But there are nights when life isn’t quite as dazzling as Ke$ha would like you to believe. Such as the ones when the only boys calling me are the ones I “accidentally” gave my number out to the night before.
Those are the nights when you let that shit ring.
Now before you judge me, I shall firstly say that I know giving out my number and ignoring the poor guy who calls is a horrible thing to do and that this is a problem I want to solve. Secondly, I want to explain that it’s not always what it seems.
So here’s the dilemma: When a guy asks a girl for her number, she can either say yes or she can say no. Logically, saying yes would entail interest, whereas saying no would not.
But what if the girl says yes, and then ignores the guy’s call? That’s still a punk move, right? Why would she give her number in the first place?
The moment in which this decision occurs is one wrought with anguish and confusion.
A typical situation would be for a guy to come and talk to me for a bit at a party.
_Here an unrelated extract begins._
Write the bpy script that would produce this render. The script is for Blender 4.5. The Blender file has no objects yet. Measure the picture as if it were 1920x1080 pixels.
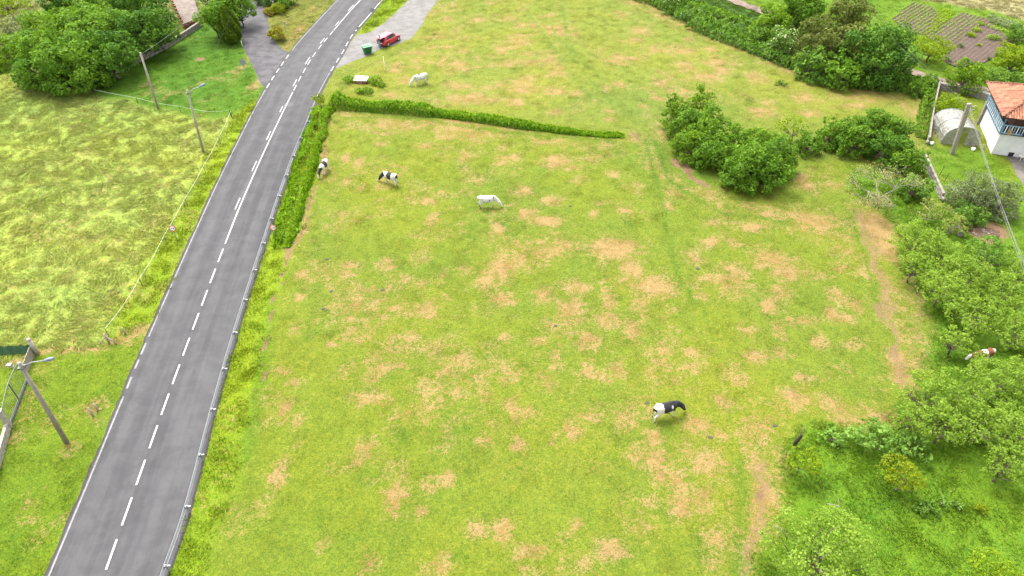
import bpy, math, random
import numpy as np
from mathutils import Vector, Matrix

# ------------------------------------------------------------------ camera, sky, sun, exposure
S = bpy.context.scene
COL = S.collection
CAM_H, PITCH, FPX = 41.0, math.radians(40.6), 1340.0
cd = bpy.data.cameras.new('camera'); cam = bpy.data.objects.new('camera', cd); COL.objects.link(cam)
cam.location = (0, 0, CAM_H); cam.rotation_euler = (math.radians(90) - PITCH, 0, 0)
cd.sensor_width = 36; cd.lens = 36 * FPX / 1920; cd.clip_start = .5; cd.clip_end = 6000
S.camera = cam
SUN_EL, SUN_AZ = math.radians(62), math.radians(-35)      # azimuth from +Y towards +X
w = bpy.data.worlds.new('World'); S.world = w; w.use_nodes = True
nt = w.node_tree; bg = nt.nodes['Background']; sky = nt.nodes.new('ShaderNodeTexSky')
sky.sky_type = 'NISHITA'; sky.sun_disc = False; sky.sun_elevation = SUN_EL; sky.sun_rotation = SUN_AZ
sky.dust_density = 4.0; sky.air_density = 1.0
hs = nt.nodes.new('ShaderNodeHueSaturation'); hs.inputs['Saturation'].default_value = .22
nt.links.new(sky.outputs[0], hs.inputs['Color']); nt.links.new(hs.outputs[0], bg.inputs['Color'])
bg.inputs['Strength'].default_value = .15
sd = bpy.data.lights.new('sun', 'SUN'); sd.energy = 1.2; sd.angle = math.radians(26); sd.color = (1, .965, .91)
sun = bpy.data.objects.new('sun', sd); COL.objects.link(sun)
sv = Vector((math.sin(SUN_AZ) * math.cos(SUN_EL), math.cos(SUN_AZ) * math.cos(SUN_EL), math.sin(SUN_EL)))
sun.rotation_euler = sv.to_track_quat('Z', 'Y').to_euler(); sun.location = sv * 80
S.view_settings.view_transform = 'Standard'; S.view_settings.look = 'None'; S.view_settings.gamma = 1
S.view_settings.use_curve_mapping = False; S.view_settings.exposure = 2.06
S.cycles.max_bounces = 6; S.cycles.diffuse_bounces = 3; S.cycles.transparent_max_bounces = 6

# ------------------------------------------------------------------ helpers
SP, CP = math.sin(PITCH), math.cos(PITCH)
def P(u, v, z=0.0):
    """Survey helper: where the line of sight of picture point (u, v) of the 1920 px photo meets height z."""
    x, y = (u - 960) / FPX, (v - 540) / FPX
    dz = SP + y * CP; dy = CP - y * SP
    t = (CAM_H - z) / dz
    return Vector((x * t, dy * t, z))
def mpp(u, v, z=0.0):
    return (CAM_H - z) / (SP + (v - 540) / FPX * CP) / FPX
def PP(pts, z=0.0): return [P(u, v, z) for u, v in pts]
rnd = random.Random(7)
R = np.random.default_rng(11)

def tag(o, label=None, cat=None, group=None, kind=None):
    for k, val in (('label', label), ('category', cat), ('group', group), ('kind', kind)):
        if val: o[k] = val
    return o
def link(o, parent=None):
    COL.objects.link(o)
    if parent: o.parent = parent
    return o
def empty(name, loc, rz=0):
    o = bpy.data.objects.new(name, None); o.location = loc; o.rotation_euler = (0, 0, rz); o.empty_display_size = .3
    return link(o)
def np_mesh(name, V, F, mat, smooth=False, attrs=None):
    me = bpy.data.meshes.new(name)
    V = np.asarray(V, dtype=np.float32); F = np.asarray(F, dtype=np.int32); n, k = F.shape
    me.vertices.add(len(V)); me.vertices.foreach_set('co', V.ravel())
    me.loops.add(n * k); me.loops.foreach_set('vertex_index', F.ravel())
    me.polygons.add(n); me.polygons.foreach_set('loop_start', np.arange(0, n * k, k, dtype=np.int32))
    if smooth: me.polygons.foreach_set('use_smooth', np.ones(n, dtype=bool))
    me.materials.append(mat)
    for an, (ty, dat) in (attrs or {}).items():
        a = me.attributes.new(an, ty, 'POINT')
        dat = np.asarray(dat, dtype=np.float32)
        if ty == 'FLOAT_COLOR':
            d4 = np.ones((len(V), 4), dtype=np.float32); d4[:, :3] = dat
            a.data.foreach_set('color', d4.ravel())
        else: a.data.foreach_set('value', dat.ravel())
    me.update(calc_edges=True)
    return me
def mobj(name, me, parent=None): return link(bpy.data.objects.new(name, me), parent)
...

He seems nice enough but I wouldn’t do anything to lead him on. Then suddenly, he asks me for my number.
I want to say no, but he hadn’t triggered my tool-doppler, so I am unable to tap into my normal instincts to do so. Instead I choke. Before I can think of a better lie than “I don’t have a phone,” the numbers come tumbling out of my mouth.
“3…0…3…”
Not even fake numbers—all the real ones. I’m in visible disbelief at myself as I watch him type them in.
And then, he hits the send button. My phone, which was in my hand the entire time preventing me from effectively lying about its non-existence, lights up like a backstabbing little punk.
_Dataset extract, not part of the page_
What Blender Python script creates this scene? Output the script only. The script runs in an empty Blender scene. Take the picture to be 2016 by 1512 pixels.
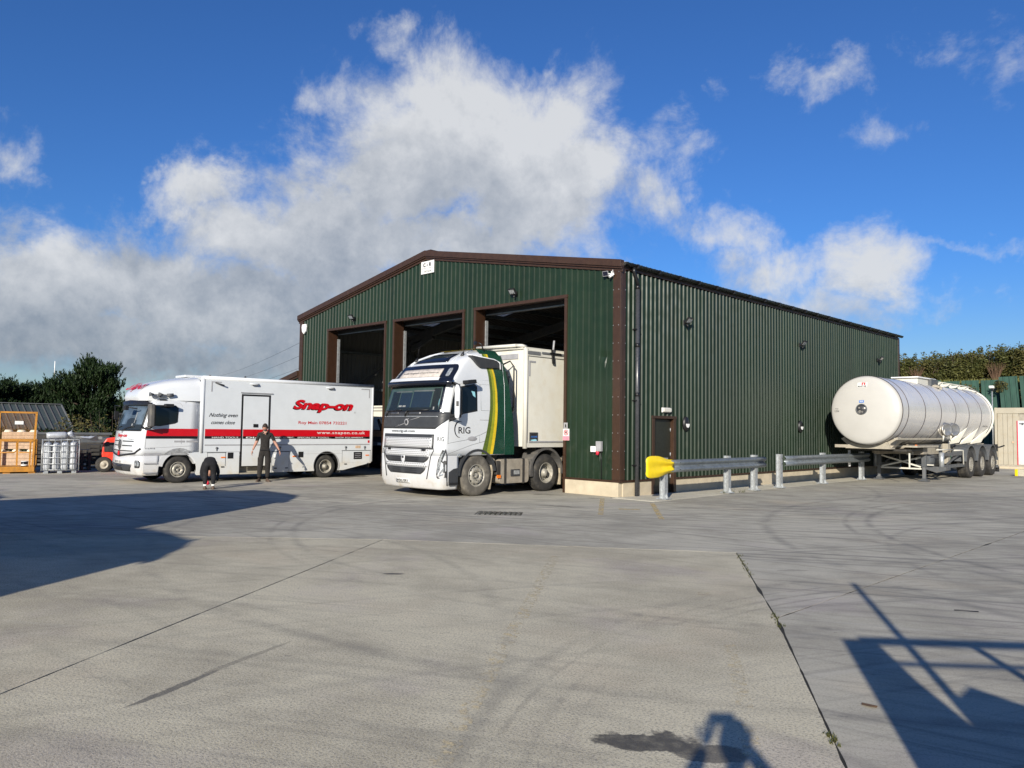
import bpy, bmesh, math, random
from mathutils import Vector, Matrix, noise as mnoise
random.seed(7)
D = bpy.data
COL = bpy.context.scene.collection
PI = math.pi

# ---------------------------------------------------------------- camera, sky, sun, exposure
sc = bpy.context.scene
cam_d = D.cameras.new('camera'); cam = D.objects.new('camera', cam_d); COL.objects.link(cam)
cam_d.sensor_width = 36.0
cam_d.lens = 36.0 * 1534.37 / 2016.0
cam_d.clip_start = 0.05; cam_d.clip_end = 6000
F_ = Vector((-0.70235309, 0.70963024, 0.05590223)); R_ = Vector((0.71122426, 0.70282503, 0.01403639))
U_ = R_.cross(F_).normalized(); R_ = F_.cross(U_).normalized()
CAM = Vector((11.98677522, -16.01399647, 1.72))
cam.matrix_world = Matrix(((R_.x, U_.x, -F_.x, CAM.x), (R_.y, U_.y, -F_.y, CAM.y), (R_.z, U_.z, -F_.z, CAM.z), (0, 0, 0, 1)))
sc.camera = cam
sc.view_settings.view_transform = 'Standard'; sc.view_settings.look = 'None'
sc.view_settings.gamma = 1.0; sc.view_settings.use_curve_mapping = False
sc.view_settings.exposure = 0.45
SUN_EL = math.radians(19.0)
SUN_H = Vector((0.497, -0.868, 0)).normalized()          # horizontal direction towards the sun
SUN_DIR = Vector((SUN_H.x * math.cos(SUN_EL), SUN_H.y * math.cos(SUN_EL), math.sin(SUN_EL)))
sun_d = D.lights.new('sun', 'SUN'); sun_d.energy = 5.0; sun_d.angle = math.radians(0.53); sun_d.color = (1.0, 0.925, 0.80)
sun = D.objects.new('sun', sun_d); COL.objects.link(sun)
sun.rotation_euler = SUN_DIR.to_track_quat('Z', 'Y').to_euler(); sun.location = (30, -50, 40)
sc.cycles.max_bounces = 6; sc.cycles.diffuse_bounces = 3; sc.cycles.glossy_bounces = 3
sc.cycles.transparent_max_bounces = 8
sc.cycles.use_denoising = True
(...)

“Just so I know I got it,” he says.
My face hurts from batting my eyelashes and smiling to hide my sheer panic. Oh well—at least I didn’t have to hurt his feelings.
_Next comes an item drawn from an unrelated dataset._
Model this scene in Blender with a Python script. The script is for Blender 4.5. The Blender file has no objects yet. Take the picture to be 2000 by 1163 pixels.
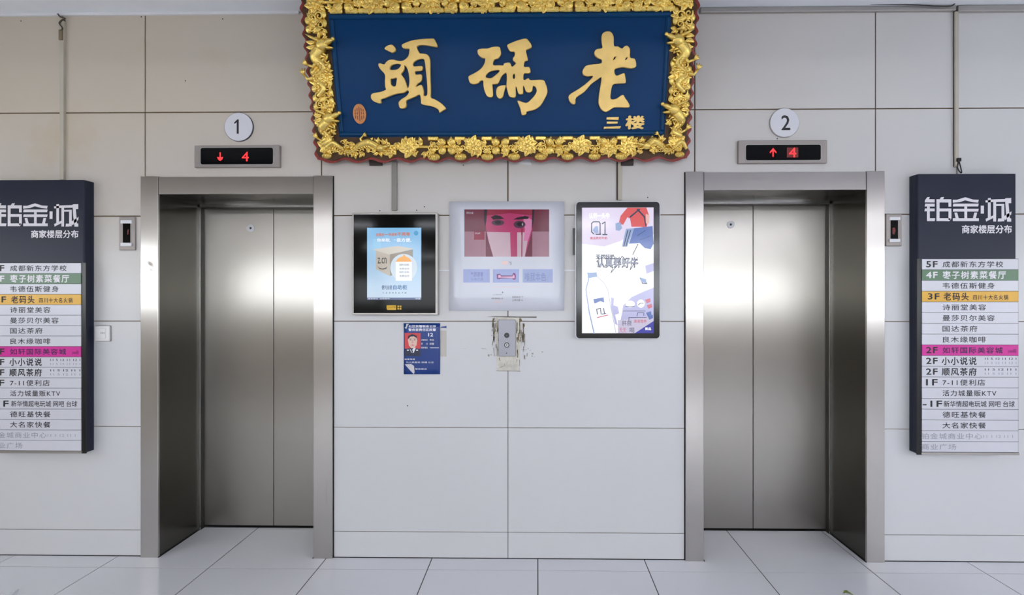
import bpy, math, random
from mathutils import Vector, Matrix

# ------------------------------------------------------------------ camera, world, light, exposure
scene = bpy.context.scene
COL = scene.collection
F = 1000.0                      # focal length in pixels of the 2000 px wide frame
CX, CY = 1036.0, 590.0          # principal point
YAW = math.atan(0.014)
S = 342.5                       # pixels per metre on the lift wall straight ahead
D = F / S                       # camera to wall
H = 502.6 / S                   # eye height
CAM = Vector((0.0, -D, H))

cam_data = bpy.data.cameras.new('camera')
cam = bpy.data.objects.new('camera', cam_data)
COL.objects.link(cam)
cam_data.sensor_fit = 'HORIZONTAL'
cam_data.sensor_width = 36.0
cam_data.lens = F / 2000.0 * 36.0
cam_data.shift_x = (1000.0 - CX) / 2000.0
cam_data.shift_y = (CY - 581.5) / 2000.0
cam.location = CAM
cam.rotation_euler = (math.pi / 2, 0.0, YAW)
cam_data.clip_start = 0.05
scene.camera = cam

scene.view_settings.view_transform = 'Standard'
scene.view_settings.look = 'None'
scene.view_settings.gamma = 1.0
scene.view_settings.use_curve_mapping = False
scene.view_settings.exposure = 0.56

world = bpy.data.worlds.new('sky')
scene.world = world
world.use_nodes = True
wn = world.node_tree.nodes
bg = wn['Background']
bg.inputs[0].default_value = (0.90, 0.95, 1.0, 1.0)
bg.inputs[1].default_value = 4.4

def rays(u, v):
    right = Vector((math.cos(YAW), math.sin(YAW), 0))
    fwd = Vector((-math.sin(YAW), math.cos(YAW), 0))
    return fwd + right * ((u - CX) / F) + Vector((0, 0, 1)) * ((CY - v) / F)

def P(u, v, Y=0.0):
    """photo pixel -> point on the vertical plane y = Y"""
    d = rays(u, v)
    t = (Y - CAM.y) / d.y
    return CAM + d * t

def PF(u, v, Z=0.0):
    d = rays(u, v)
    t = (Z - CAM.z) / d.z
    return CAM + d * t

def R(u0, v0, u1, v1, Y=0.0):
    """pixel rectangle on plane y = Y -> x0, x1, z0, z1 (upright)"""
    a, b, c, d = P(u0, v0, Y), P(u1, v0, Y), P(u0, v1, Y), P(u1, v1, Y)
    return ((a.x + c.x) / 2, (b.x + d.x) / 2, (c.z + d.z) / 2, (a.z + b.z) / 2)

# ------------------------------------------------------------------ materials
def lin(c):
    out = []
    for k in c[:3]:
        k = k / 255.0
        out.append(k / 12.92 if k <= 0.04045 else ((k + 0.055) / 1.055) ** 2.4)
    return (out[0], out[1], out[2], 1.0)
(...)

That thought consoles me just long enough until he calls me the next day and I totally don’t want to hang out. Even then as I ignore it, I fumble with whether or not I should at least pick it up to say, “Hi,” since I’d already given him my number anyway.
What I’m trying to say is that I do want to do the right thing. So I do what I think would be nicest. Sometimes I think saying no would be too harsh especially if the guy is nice, and I hate to lie. What I realize though is in trying to be nice and not being honest with how I feel, I’m not being fair to either person.
So in the future I’ll work on being honest up front when I’m not interested in talking on the phone. While I know it’s tough to be the one to put things out there, just know that it’s tough being put on the spot, too.